そりゃつぶれるさ 今年、第49回日本板画院展にも、"そりゃつぶれるさ"と"上にまいります"の二点を出品した。前者は、現在の私の多忙な日常を訴えたい気持ちと、企業を経営している>版画仲間の、「…帰宅は毎日午前2時頃…。版画を作る時間をどうしても見いだせない…」と苦しそうに言う表情が、発想のきっかけになっている。考えてみれば、この事は決して特異なことではなく、現在至る所で、こんな無理な生活を強いられている事実に気付き、愕然とする。

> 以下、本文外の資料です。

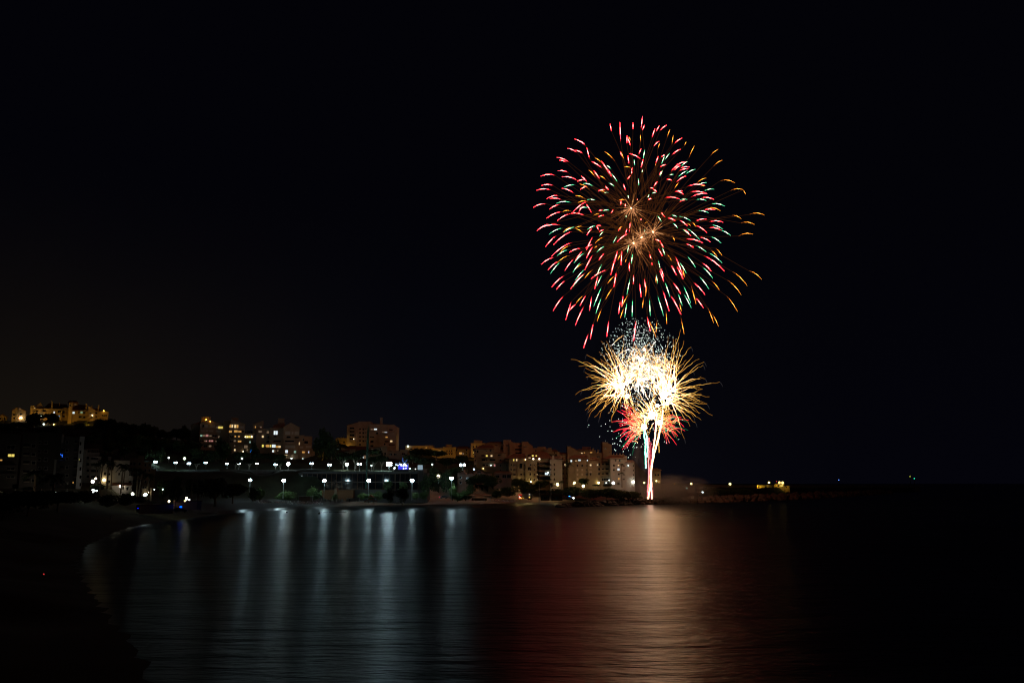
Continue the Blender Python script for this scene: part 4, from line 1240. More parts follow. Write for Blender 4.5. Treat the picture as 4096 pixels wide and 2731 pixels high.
# ---------------------------------------------------------------- trees and plants
HG = 'dark trees on the unlit hillside'
hl = 'dark crown among the unlit trees covering the hillside left of the terracotta blocks'
for x, yb, yt, w, Y in ((444, 1740, 1668, 60, 575), (470, 1745, 1680, 60, 570), (500, 1750, 1690, 60, 575), (535, 1752, 1693, 64, 570), (570, 1755, 1690, 64, 575), (605, 1760, 1702, 60, 570), (640, 1765, 1713, 60, 580), (675, 1765, 1722, 60, 585), (705, 1770, 1708, 50, 575), (735, 1770, 1700, 50, 570), (755, 1780, 1715, 44, 560),
                        (430, 1775, 1712, 70, 540), (480, 1790, 1720, 80, 530), (540, 1795, 1735, 80, 525), (600, 1800, 1745, 80, 530), (655, 1805, 1750, 80, 525), (715, 1812, 1760, 74, 520), (770, 1818, 1760, 66, 520),
                        (380, 1780, 1722, 60, 520), (430, 1815, 1755, 76, 480), (500, 1830, 1770, 80, 470), (570, 1838, 1780, 80, 470), (640, 1845, 1790, 76, 480), (790, 1845, 1790, 70, 500), (840, 1850, 1800, 70, 500), (355, 1775, 1735, 50, 500)):
    tree(R.choice(('round', 'wide', 'tall')), x, yb, yt, w, Y, hl, HG)
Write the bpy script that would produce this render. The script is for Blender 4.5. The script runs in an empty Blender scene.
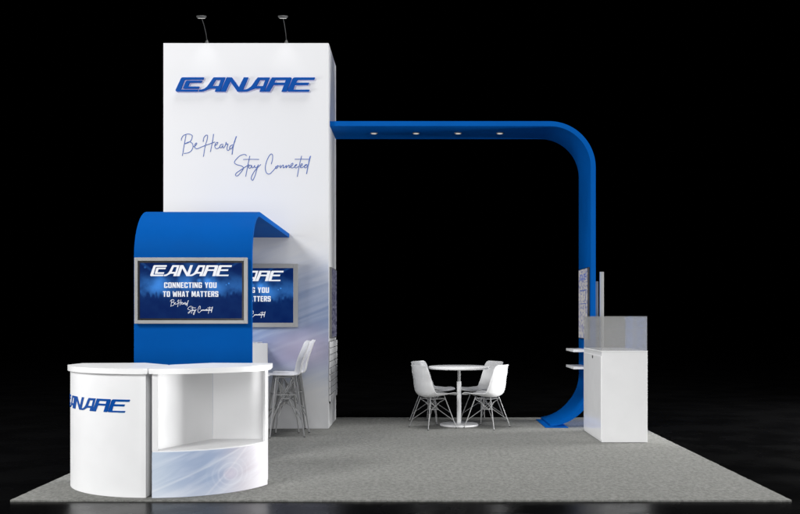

  又、後者は、財政界で、金儲けと出世のために、他人より、ちょっとでも優位 に立とう、上に上がろうとするお偉方のなんと多いことか。ある時、気がついてみたら、娑婆には既に彼らの戻る席はなく、路頭だか、空中だか知らぬ が迷って、あたら人生を棒に振ってしまう。やり切れぬのは大衆に大きな苦しみを与えていることである。全く腹立たしいことこの上無しである。こんな思いが、果たして表現されたのだろうか。
  毎年、展覧会を見てくれているモダンアート会員のI氏が、「今年の作品は一層肩の力が抜けて、自由になり、ユーモアの中に主張があっておもしろかった」と感想を書き送ってくれている。
 

上にまいります "上にまいります"について美術誌『美術の窓』(No.191・8月号・P.22)は、「…上に上がっていくといいことがあるかどうかはわからないが、人々はとりあえず上がろうとしている。しかし実際に上に上がっていってしまうと、それは死んでしまうのと一緒で星になるのかもしれない。ノンシャランな童話的な世界に見えて、実はその裏には苦い認識があって、それをこの黒一色のトーンでユーモラスに表現する力が興味深い。」と評してくれている。

  作品の根っこにあるもの(つまりテーマ)を何とか汲み取って貰えたのだろうか。